Nancy Huston, canadienne d’origine, installée à Paris, s’est fait connaître en France grâce à ses livre Instruments des ténèbres et L’Empreinte de l’ange. Pour ma part, je l’ai découvert grâce à un roman surprenant : Lignes de faille.
Ce roman est divisé en quatre parties, dans chacune d’elle, un narrateur différent âgé de six ans : Sol, Randall, Sadie, Kristina. Leur seul point commun, c’est le sang. En effet, chaque narrateur est l’enfant du suivant : Sol est le fils de Randall, Randall le fils de Sadie, Sadie la fille de Kristina. Cette mise en comparaison est criante de révélation, les points communs entre ces enfants que des dizaines d’années séparent sont nombreux, et montrent du doigt les fêlures de notre monde. Tous ont été touchés de près ou de loin par les bouleversements politiques, par la guerre, que ce soit en Irak, à Haïfa ou dans les pays de l’Est. Chacune de ces générations est marquée par des renversements sociétal ou intime amorcés par leurs parents, leurs grands-parents. Les actes ne restent pas sans conséquences et les répercussions se font aussi à long terme. Quelques soient ses convictions politiques, religieuses, ses valeurs, ses points de vue et prises de position sur la violence, l’ingérence, et surtout, quelque soit l’époque, il semble que la barbarie humaine ait toujours une longueur d’avance, il est difficile de la rattraper, de la stopper. On peut au mieux, remonter dans le passé et enquêter mais il ne faudrait pas alors oublier son présent qui est déjà bien sombre.

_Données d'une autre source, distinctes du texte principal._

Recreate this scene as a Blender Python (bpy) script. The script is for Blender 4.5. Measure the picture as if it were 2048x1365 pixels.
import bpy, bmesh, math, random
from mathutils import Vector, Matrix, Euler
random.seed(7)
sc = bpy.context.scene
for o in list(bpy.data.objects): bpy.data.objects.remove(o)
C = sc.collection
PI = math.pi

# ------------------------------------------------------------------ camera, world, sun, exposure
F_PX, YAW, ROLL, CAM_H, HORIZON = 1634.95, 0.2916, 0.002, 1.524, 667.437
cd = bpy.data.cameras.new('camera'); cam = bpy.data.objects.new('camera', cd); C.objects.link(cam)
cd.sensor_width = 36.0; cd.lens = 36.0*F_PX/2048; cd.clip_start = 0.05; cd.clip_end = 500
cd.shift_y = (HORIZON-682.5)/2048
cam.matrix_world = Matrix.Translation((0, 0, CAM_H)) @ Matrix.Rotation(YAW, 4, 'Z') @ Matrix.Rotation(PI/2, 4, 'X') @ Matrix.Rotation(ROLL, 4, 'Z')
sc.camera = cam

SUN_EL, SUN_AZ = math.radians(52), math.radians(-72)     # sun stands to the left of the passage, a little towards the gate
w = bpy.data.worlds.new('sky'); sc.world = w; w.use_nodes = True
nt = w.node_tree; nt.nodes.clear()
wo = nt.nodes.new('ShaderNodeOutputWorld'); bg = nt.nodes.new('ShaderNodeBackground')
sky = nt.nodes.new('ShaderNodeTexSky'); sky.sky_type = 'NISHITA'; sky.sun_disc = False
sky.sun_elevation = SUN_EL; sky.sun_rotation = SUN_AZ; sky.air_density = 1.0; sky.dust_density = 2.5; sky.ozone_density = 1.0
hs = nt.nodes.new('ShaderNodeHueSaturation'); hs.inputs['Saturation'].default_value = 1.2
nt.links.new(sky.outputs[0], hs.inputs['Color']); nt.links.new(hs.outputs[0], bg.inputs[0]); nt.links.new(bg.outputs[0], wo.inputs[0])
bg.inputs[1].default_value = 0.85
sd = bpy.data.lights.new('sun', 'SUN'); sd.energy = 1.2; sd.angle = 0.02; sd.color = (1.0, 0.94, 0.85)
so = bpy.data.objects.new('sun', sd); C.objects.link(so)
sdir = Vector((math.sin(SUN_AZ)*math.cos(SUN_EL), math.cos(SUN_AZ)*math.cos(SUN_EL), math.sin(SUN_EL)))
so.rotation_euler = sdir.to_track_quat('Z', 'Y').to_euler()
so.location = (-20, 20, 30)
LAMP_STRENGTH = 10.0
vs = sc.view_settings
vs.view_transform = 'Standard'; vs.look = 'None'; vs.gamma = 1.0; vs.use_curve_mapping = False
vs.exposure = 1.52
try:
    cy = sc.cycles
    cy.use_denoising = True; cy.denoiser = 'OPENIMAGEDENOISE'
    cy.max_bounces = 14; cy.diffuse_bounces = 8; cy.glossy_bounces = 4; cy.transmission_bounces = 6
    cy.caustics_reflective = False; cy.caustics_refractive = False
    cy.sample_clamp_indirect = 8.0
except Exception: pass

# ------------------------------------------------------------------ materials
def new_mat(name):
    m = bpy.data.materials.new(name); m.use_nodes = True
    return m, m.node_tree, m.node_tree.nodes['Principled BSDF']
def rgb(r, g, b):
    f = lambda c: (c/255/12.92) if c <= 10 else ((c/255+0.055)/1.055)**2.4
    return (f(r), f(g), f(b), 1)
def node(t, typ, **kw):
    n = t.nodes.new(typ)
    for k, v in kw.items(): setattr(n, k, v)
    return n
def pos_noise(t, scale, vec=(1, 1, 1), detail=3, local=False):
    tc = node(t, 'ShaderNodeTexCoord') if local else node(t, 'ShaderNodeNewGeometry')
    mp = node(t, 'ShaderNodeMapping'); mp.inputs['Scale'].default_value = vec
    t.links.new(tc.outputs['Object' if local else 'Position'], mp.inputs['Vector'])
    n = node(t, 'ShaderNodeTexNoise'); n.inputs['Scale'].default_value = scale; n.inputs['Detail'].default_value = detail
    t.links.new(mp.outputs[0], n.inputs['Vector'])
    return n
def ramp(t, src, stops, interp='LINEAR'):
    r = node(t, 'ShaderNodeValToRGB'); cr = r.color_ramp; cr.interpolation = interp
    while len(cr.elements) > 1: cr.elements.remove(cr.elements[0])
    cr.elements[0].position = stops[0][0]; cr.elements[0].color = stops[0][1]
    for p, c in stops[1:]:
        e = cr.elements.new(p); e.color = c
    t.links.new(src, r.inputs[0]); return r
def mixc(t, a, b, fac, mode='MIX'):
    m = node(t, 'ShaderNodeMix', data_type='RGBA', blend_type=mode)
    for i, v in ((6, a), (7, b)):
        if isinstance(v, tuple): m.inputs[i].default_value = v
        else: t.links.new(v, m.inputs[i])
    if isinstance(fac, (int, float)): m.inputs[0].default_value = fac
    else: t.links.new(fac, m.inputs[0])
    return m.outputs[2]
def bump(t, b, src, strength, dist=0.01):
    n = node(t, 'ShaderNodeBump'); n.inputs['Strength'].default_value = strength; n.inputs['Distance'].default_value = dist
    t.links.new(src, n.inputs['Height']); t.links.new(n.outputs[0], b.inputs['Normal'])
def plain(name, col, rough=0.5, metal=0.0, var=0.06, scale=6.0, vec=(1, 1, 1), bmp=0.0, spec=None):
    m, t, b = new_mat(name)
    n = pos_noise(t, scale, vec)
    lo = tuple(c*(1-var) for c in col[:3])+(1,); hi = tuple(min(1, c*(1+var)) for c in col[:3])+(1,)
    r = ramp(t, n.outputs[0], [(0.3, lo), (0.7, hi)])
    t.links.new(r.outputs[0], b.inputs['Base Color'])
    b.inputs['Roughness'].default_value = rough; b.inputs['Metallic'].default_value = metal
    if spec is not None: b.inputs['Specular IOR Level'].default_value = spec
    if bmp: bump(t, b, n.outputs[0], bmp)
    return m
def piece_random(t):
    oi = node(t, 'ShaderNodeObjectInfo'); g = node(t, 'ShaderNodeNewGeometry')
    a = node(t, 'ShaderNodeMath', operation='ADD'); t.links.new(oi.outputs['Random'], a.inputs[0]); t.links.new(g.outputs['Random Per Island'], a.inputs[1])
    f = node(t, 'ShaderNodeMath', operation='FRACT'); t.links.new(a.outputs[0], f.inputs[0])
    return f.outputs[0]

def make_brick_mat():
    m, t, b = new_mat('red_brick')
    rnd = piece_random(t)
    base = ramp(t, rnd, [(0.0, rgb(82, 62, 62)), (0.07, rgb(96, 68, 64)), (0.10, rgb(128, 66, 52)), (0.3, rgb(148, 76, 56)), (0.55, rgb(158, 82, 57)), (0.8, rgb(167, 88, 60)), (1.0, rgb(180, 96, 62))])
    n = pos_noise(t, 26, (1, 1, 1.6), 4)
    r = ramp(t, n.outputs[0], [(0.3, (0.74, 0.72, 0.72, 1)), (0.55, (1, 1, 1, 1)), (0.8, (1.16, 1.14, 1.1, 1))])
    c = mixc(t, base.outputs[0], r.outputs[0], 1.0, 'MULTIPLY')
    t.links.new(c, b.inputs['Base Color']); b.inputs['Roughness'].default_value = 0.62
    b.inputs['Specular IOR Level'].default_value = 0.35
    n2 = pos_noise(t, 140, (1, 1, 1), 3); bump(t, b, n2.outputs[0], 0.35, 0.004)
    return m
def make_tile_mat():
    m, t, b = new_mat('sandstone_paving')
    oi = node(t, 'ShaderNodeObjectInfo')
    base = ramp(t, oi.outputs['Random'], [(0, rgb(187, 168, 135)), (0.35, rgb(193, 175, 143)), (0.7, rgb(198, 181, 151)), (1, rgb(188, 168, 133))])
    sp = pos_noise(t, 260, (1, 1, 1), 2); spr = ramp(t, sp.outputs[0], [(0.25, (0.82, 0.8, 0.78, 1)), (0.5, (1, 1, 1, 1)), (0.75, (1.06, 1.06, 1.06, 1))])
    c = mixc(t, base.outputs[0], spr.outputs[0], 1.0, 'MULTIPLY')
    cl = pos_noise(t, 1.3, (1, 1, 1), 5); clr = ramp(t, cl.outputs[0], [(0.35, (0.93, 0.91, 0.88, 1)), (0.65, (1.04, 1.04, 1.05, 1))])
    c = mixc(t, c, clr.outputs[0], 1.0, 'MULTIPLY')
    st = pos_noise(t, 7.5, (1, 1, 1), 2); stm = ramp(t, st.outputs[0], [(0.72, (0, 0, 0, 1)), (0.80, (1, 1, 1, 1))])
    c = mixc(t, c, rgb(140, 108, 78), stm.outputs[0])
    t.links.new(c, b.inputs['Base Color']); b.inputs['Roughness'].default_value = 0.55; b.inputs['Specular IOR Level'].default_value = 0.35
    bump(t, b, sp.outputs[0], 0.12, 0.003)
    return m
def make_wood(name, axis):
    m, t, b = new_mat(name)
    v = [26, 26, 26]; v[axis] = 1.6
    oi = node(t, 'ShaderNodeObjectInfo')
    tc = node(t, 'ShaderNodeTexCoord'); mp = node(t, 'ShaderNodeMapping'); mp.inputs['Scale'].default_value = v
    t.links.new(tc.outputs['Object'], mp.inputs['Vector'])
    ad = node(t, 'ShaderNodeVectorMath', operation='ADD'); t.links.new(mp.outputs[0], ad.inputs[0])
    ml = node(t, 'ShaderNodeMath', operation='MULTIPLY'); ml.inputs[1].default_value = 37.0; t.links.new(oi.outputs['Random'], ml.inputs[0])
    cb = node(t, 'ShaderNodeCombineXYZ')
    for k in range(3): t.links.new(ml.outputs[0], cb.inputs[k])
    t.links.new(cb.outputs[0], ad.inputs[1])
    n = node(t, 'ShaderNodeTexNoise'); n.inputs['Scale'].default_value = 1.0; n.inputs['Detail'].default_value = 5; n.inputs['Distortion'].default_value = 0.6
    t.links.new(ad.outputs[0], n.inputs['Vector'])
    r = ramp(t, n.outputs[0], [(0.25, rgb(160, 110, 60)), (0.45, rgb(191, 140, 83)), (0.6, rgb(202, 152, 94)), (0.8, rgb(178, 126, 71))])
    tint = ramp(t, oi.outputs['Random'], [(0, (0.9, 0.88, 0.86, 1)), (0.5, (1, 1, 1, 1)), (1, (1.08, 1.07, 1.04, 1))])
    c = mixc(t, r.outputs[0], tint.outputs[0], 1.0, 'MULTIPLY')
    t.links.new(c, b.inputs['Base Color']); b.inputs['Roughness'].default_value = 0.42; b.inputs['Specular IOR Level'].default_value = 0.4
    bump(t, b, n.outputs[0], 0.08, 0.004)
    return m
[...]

Le témoignage à la première personne de ces gamins, qui observent et subissent, peut faire peur. Leur comportement est souvent vicié, cela s’aggravant avec les générations. Mais ils ne sont que le fruit de leurs parents, eux-mêmes engendrés et éduqués par leurs parents. Ce compte-à-rebours vers le secret final, la révélation manquante a un côté vertigineux. Comment d’un enfant qui avale en secret des centaines d’images d’atrocités irakiennes, passe-t-on à un gosse amoureux d’une arabe et ne comprenant rien à la Palestine, aux juifs, à Israël ? Et comment de ce gamin, arrivons-nous à une fillette manquant de la présence d’une maman et élevée par des grands-parents trop strictes ? Mais cette enfant et sa mère, quand elle-même était âgée de six ans, cherchent à comprendre toutes deux, dans des temps différents, d’où cette fêlure, cette faille est partie, de quel recoin nazi elles viennent.
L’histoire de cette famille, du Canada à l’Allemagne, en passant par New York et la Californie, est complexe, et lourde à porter. Les drames ne l’auront pas épargnés, toutefois, il reste une lueur d’espoir, qui permet de faire resurgir la vérité : la musique, la recherche d’une mémoire cachée, la fidélité et l’amour, la combativité.
Grâce à ce roman, j’ai découvert Nancy Huston et son écriture forte, belle. Elle nous mène dans une marche vertigineuse sur la question générationnelle, sur le mensonge, sur le secret mais aussi sur l’amour. Même si certains sujets sont graves et douloureux, elle ne manque pas de nous dépeindre également, avec une plume drôle, des scènes plus quotidiennes de la vie familiale ou enfantine. Cette écrivaine a su s’imprégner de chaque époque et de ses enjeux avec justesse. Cette enquête d’existence en quatre chapitres nous permet de voyager entre les conflits des années 1940 auxXXIe siècle de façon nouvelle et détournée et d’en voir des côtés qu’on ne soupçonnait pas. J’ai beaucoup appris dans ce livre sur des guerres qui n’étaient pas les miennes mais qui pourtant ont également marqué ma vie, ma famille (même si c’est de façon beaucoup plus douce heureusement !) et que je ne comprenais pas auparavant. Mais j’ai aussi été touchée par une mise en garde cachée au fond de l’oeuvre : celle de se méfier de la puissance de la violence humaine, qui semble être sans fin et toujours plus dure et difficile à gérer. Car il ne faudrait pas qu’en plus de tous les malheurs qu’elle engendre, elle fasse éclater des familles à l’aide du mensonge. Il s’en est passé des choses entre ces générations, des bons et des mauvais moments, mais ce roman sait nous faire voir que derrière chaque histoire, derrière chaque souffrance se cache un drame, personnel ou mondial.
L’écriture de Nancy Huston est le juste milieu entre un prise de conscience bouleversante pour le lecteur, un histoire prenante et passionnante et la vérité historique. Jamais elle ne tombe dans l’excès pathétique et c’est presque avec plaisir mais aussi avec compassion qu’on accueille ces voix d’enfants.
Nancy Huston, Lignes de faille, aux éditions Actes Sud (Babel, poche 841), 9€50.